Downtown’s character -- the charm of ornamental buildings, the glow of nightlife, the proximity to culture -- outweighed its drawbacks, such as a high rate of property crimes like vandalism. Contrary to popular perception, downtown even had plenty of retail services.
While suburbanites and tourists often consider the Country Club Plaza to be Kansas City’s "real" downtown, the actual downtown ranked ahead of it as a place to live.
Davidson and Big Shoal Valley
What are these? Where are these? Few city dwellers outside the Inner Northland probably know.
But they’re part of the Northland’s coming-out party in The Star’s ratings of neighborhood clusters.

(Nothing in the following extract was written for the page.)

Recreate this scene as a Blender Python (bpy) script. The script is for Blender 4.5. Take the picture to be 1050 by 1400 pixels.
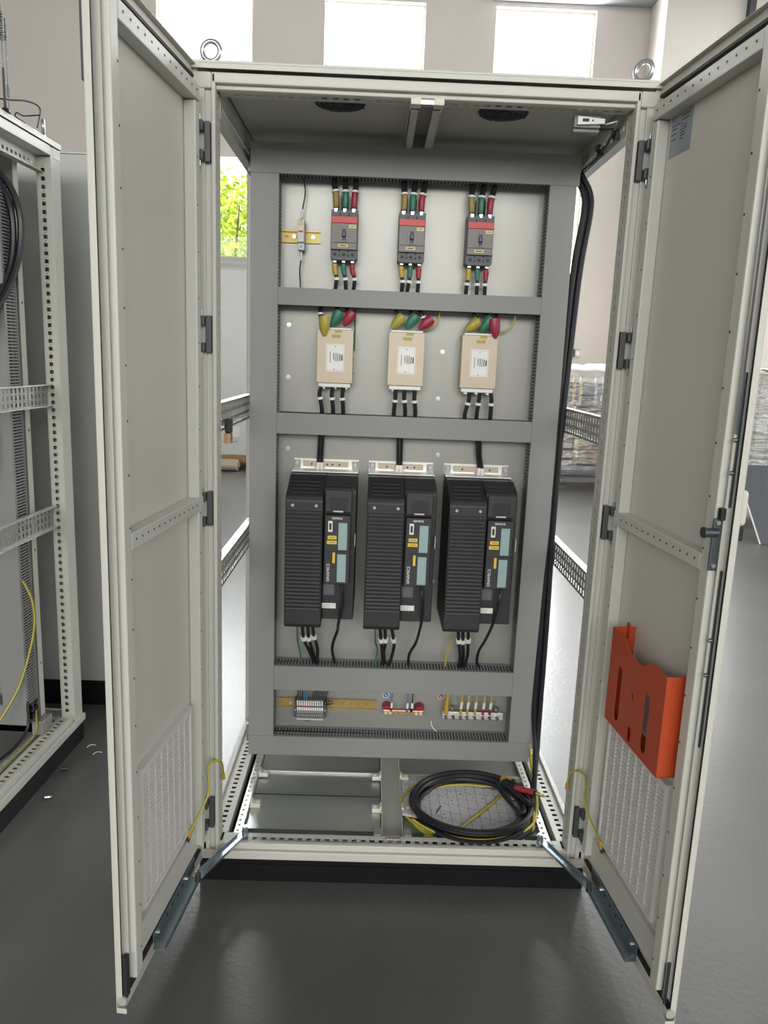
import bpy, bmesh, math, random
from mathutils import Vector, Matrix
random.seed(7)
for o in list(bpy.data.objects): bpy.data.objects.remove(o)
SC = bpy.context.scene
COL = SC.collection

# ------------------------------------------------------------------ camera
YAW, PITCH, ROLL = 0.019, 0.1959, 0.0386
_f = Vector((math.sin(YAW)*math.cos(PITCH), math.cos(YAW)*math.cos(PITCH), -math.sin(PITCH)))
_r = Vector((math.cos(YAW), -math.sin(YAW), 0)); _u = _r.cross(_f)
_r2 = math.cos(ROLL)*_r + math.sin(ROLL)*_u; _u2 = -math.sin(ROLL)*_r + math.cos(ROLL)*_u
cam = bpy.data.objects.new('camera', bpy.data.cameras.new('camera')); COL.objects.link(cam)
cam.matrix_world = Matrix(((_r2.x,_u2.x,-_f.x,-0.0966),(_r2.y,_u2.y,-_f.y,-1.8722),(_r2.z,_u2.z,-_f.z,1.4176),(0,0,0,1)))
cam.data.sensor_fit = 'HORIZONTAL'; cam.data.sensor_width = 36; cam.data.lens = 36*1048.5/1050
cam.data.clip_start = 0.05; cam.data.clip_end = 200
SC.camera = cam

# ------------------------------------------------------------------ world, lights, exposure
W = bpy.data.worlds.new('world'); SC.world = W; W.use_nodes = True
bg = W.node_tree.nodes['Background']; bg.inputs[0].default_value = (0.97, 0.985, 1.0, 1); bg.inputs[1].default_value = 1.0
SC.view_settings.view_transform = 'Standard'; SC.view_settings.look = 'None'
SC.view_settings.gamma = 1.0; SC.view_settings.exposure = 0.55
try: SC.view_settings.use_curve_mapping = False
except Exception: pass
def area(name, loc, rot, sx, sy, power, col=(1,1,1)):
    l = bpy.data.lights.new(name, 'AREA'); l.shape = 'RECTANGLE'; l.size = sx; l.size_y = sy; l.energy = power; l.color = col
    o = bpy.data.objects.new(name, l); COL.objects.link(o); o.location = loc; o.rotation_euler = rot
    return o
# daylight coming in through the three tall windows of the back wall
for i, x in enumerate((-2.34, -0.24, 1.88)):
    area('window_daylight', (x, 8.95, 2.5), (math.radians(-90), 0, 0), 1.15, 2.6, 185, (1.0, 0.99, 0.975))
    area('window_daylight', (x, 8.95, 5.04), (math.radians(-90), 0, 0), 1.15, 1.35, 130, (1.0, 0.99, 0.975))
area('window_daylight', (4.0, 8.95, 2.6), (math.radians(-90), 0, 0), 1.05, 2.6, 230, (1.0, 0.99, 0.975))
# daylight from the window band of the opposite wall, behind the camera, and of the right wall
area('window_daylight', (0, -12.9, 4.5), (math.radians(90), 0, 0), 15.0, 3.0, 900, (1.0, 0.98, 0.94))
area('window_daylight', (8.9, 2.0, 2.9), (math.radians(90), 0, math.radians(90)), 9.0, 3.6, 200, (1.0, 0.98, 0.95))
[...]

If neighborhood clusters all across the city had been ranked against each other, Northland places such as Davidson and Big Shoal would have cracked the Top 10.
Davidson is home to the Northland Fountain and subdivisions like Davidson and Golden Oaks between Gladstone and the interstates. Big Shoal is just to the east, with subdivisions like Carriage Hill Estates and Ravenwood-Summerset that wrap around the southeast corner of Gladstone, and it’s home to Penguin Park with the giant statues of a penguin and a kangaroo on Vivion Road.

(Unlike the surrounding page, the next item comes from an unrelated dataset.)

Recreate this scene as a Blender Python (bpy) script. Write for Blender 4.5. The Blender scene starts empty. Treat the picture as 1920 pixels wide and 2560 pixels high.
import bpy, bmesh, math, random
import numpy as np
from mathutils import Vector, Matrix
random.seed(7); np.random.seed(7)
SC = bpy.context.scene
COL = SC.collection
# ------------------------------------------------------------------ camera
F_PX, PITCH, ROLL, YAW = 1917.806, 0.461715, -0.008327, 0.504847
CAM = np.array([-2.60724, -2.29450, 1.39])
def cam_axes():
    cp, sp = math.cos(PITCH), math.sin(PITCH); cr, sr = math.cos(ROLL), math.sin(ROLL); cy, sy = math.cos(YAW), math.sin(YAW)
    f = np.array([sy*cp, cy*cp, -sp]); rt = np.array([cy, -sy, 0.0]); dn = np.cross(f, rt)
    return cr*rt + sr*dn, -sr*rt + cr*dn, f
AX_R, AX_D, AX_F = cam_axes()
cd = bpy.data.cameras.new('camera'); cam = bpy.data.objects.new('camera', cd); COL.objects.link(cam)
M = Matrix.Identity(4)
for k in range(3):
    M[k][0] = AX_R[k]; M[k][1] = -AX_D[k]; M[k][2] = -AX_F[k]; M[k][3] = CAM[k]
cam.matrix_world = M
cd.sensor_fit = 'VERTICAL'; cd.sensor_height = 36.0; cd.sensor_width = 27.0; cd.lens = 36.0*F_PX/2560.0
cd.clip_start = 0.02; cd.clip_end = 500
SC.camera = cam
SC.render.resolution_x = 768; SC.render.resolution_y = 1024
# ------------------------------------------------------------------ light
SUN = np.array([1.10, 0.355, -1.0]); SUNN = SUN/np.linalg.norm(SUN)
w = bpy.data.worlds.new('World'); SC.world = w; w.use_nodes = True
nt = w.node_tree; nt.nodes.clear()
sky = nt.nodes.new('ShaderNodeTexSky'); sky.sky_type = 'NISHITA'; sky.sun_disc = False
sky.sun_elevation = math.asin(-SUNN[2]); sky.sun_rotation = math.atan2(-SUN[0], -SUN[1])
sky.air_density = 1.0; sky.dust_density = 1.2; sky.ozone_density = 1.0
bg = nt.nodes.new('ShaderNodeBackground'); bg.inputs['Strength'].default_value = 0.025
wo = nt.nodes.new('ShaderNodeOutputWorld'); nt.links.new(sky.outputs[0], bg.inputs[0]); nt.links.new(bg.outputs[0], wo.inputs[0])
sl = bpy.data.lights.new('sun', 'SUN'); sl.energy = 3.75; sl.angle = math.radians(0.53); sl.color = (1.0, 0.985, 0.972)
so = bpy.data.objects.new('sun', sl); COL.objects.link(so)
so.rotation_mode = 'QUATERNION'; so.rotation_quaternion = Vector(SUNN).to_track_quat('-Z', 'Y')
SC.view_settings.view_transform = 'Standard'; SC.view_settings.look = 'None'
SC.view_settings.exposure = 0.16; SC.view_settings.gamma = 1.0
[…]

Davidson topped the Country Club Plaza overall. And Big Shoal generally outperformed the clusters of Roanoke, Hyde Park and the rest of midtown.
For years, the Northland has endured its share of slights. Like the time a southern city councilman referred to the Northland as "Montana," as in sparsely populated and rural-minded. And the period when newer Northland subdivisions couldn’t get telephone service, cutting them off from the world. Then there are the jokes about rednecks and rubes and gun racks.

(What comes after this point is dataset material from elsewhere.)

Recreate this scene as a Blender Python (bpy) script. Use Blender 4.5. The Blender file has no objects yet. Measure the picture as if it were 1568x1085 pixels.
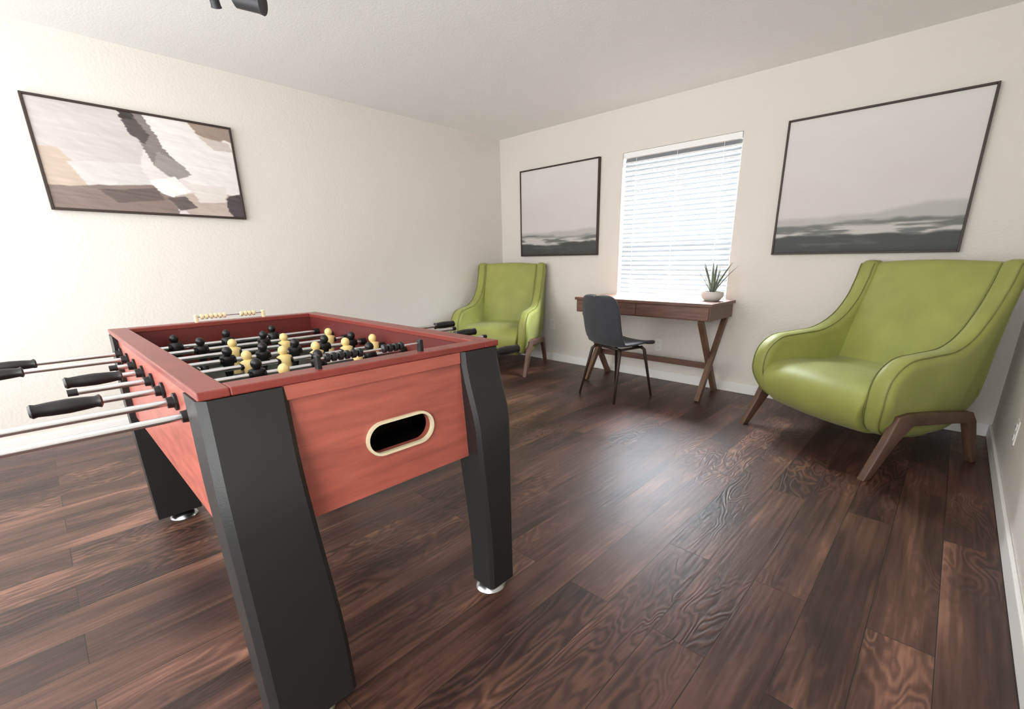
import bpy, bmesh, math, random
from mathutils import Vector, Matrix, noise
random.seed(4)
scene = bpy.context.scene
COL = scene.collection
scene.view_settings.view_transform = 'Standard'

# ------------------------------------------------------------------ helpers
def s2l(c):
    return tuple(((v/12.92) if v <= 0.04045 else ((v+0.055)/1.055)**2.4) for v in c)
def rgb(r, g, b):
    return s2l((r/255, g/255, b/255)) + (1.0,)

def mat(name, col, rough=0.5, metal=0.0, bump=0.0, bscale=50.0, var=0.0, vscale=8.0, stretch=None, coat=0.0, spec=0.5, sheen=0.0):
    m = bpy.data.materials.new(name); m.use_nodes = True
    nt = m.node_tree; b = nt.nodes['Principled BSDF']
    b.inputs['Base Color'].default_value = col
    b.inputs['Roughness'].default_value = rough
    b.inputs['Metallic'].default_value = metal
    b.inputs['Specular IOR Level'].default_value = spec
    b.inputs['Coat Weight'].default_value = coat
    b.inputs['Sheen Weight'].default_value = sheen
    tc = nt.nodes.new('ShaderNodeTexCoord')
    mp = nt.nodes.new('ShaderNodeMapping')
    nt.links.new(tc.outputs['Object'], mp.inputs['Vector'])
    if stretch: mp.inputs['Scale'].default_value = stretch
    if var > 0:
        n = nt.nodes.new('ShaderNodeTexNoise'); n.inputs['Scale'].default_value = vscale
        n.inputs['Detail'].default_value = 5
        nt.links.new(mp.outputs['Vector'], n.inputs['Vector'])
        r = nt.nodes.new('ShaderNodeValToRGB')
        r.color_ramp.elements[0].position = 0.3; r.color_ramp.elements[1].position = 0.7
        r.color_ramp.elements[0].color = tuple(max(0, c*(1-var)) for c in col[:3])+(1,)
        r.color_ramp.elements[1].color = tuple(min(1, c*(1+var)) for c in col[:3])+(1,)
        nt.links.new(n.outputs['Fac'], r.inputs['Fac'])
        nt.links.new(r.outputs['Color'], b.inputs['Base Color'])
    if bump > 0:
        n2 = nt.nodes.new('ShaderNodeTexNoise'); n2.inputs['Scale'].default_value = bscale
        n2.inputs['Detail'].default_value = 3
        nt.links.new(mp.outputs['Vector'], n2.inputs['Vector'])
        bp = nt.nodes.new('ShaderNodeBump'); bp.inputs['Strength'].default_value = bump
        bp.inputs['Distance'].default_value = 0.01
        nt.links.new(n2.outputs['Fac'], bp.inputs['Height'])
        nt.links.new(bp.outputs['Normal'], b.inputs['Normal'])
    return m

def empty(name, loc=(0, 0, 0), rz=0):
    e = bpy.data.objects.new(name, None); e.empty_display_size = 0.1
    e.location = loc; e.rotation_euler = (0, 0, rz); COL.objects.link(e); return e

def new_obj(name, verts, faces, m, parent=None, smooth=False, bevel=0, bseg=2, recalc=True):
    me = bpy.data.meshes.new(name); me.from_pydata([tuple(v) for v in verts], [], faces)
    if recalc:
        bm = bmesh.new(); bm.from_mesh(me); bmesh.ops.recalc_face_normals(bm, faces=bm.faces); bm.to_mesh(me); bm.free()
    o = bpy.data.objects.new(name, me); COL.objects.link(o)
    if m: me.materials.append(m)
    if parent: o.parent = parent
    if smooth:
        for p in me.polygons: p.use_smooth = True
    if bevel > 0:
        md = o.modifiers.new('bevel', 'BEVEL'); md.width = bevel; md.segments = bseg
        md.limit_method = 'ANGLE'; md.angle_limit = math.radians(35)
    return o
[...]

"There’s always been a little ‘us versus them,’ a little inferiority complex," said Mike Burke, a longtime Northland political leader.
Now The Star’s quality-of-life measures establish a little superiority, or at least bragging rights.
They’re close-in, clean, safe, demographically diverse and offer a wide range of housing, from small ranches to parklike estates. That’s not necessarily exciting or fashionable, but it’s valuable in terms of quality of life.
"That’s very encouraging," said James Rice, executive director of Northland Neighborhoods Inc., an umbrella organization for the entire north side. "While we know we have some issues, especially some housing conditions under par, it’s good to know the inner neighborhoods have sustained themselves over a 50-year period."
Red Bridge
This is Brookside’s much younger sibling. Legendary residential developer, the J.C. Nichols Co., planned Red Bridge with a similar template -- upscale homes surrounding a quaint, car-oriented shopping center.
Except Red Bridge wouldn’t have cracked the Top 10 if all neighborhood clusters across the city had been ranked against each other.
For sure, this group of subdivisions south of Interstate 435, including Verona Hills, Glen Arbor and Bridlespur, has a lot going for it -- low violent crime, high homeownership rate and residents who landscape and keep up their upscale Tudors and colonials.
But this decade, it has one of the city’s worst rates of retail losses, and the second-lowest housing appreciation of any part of the city.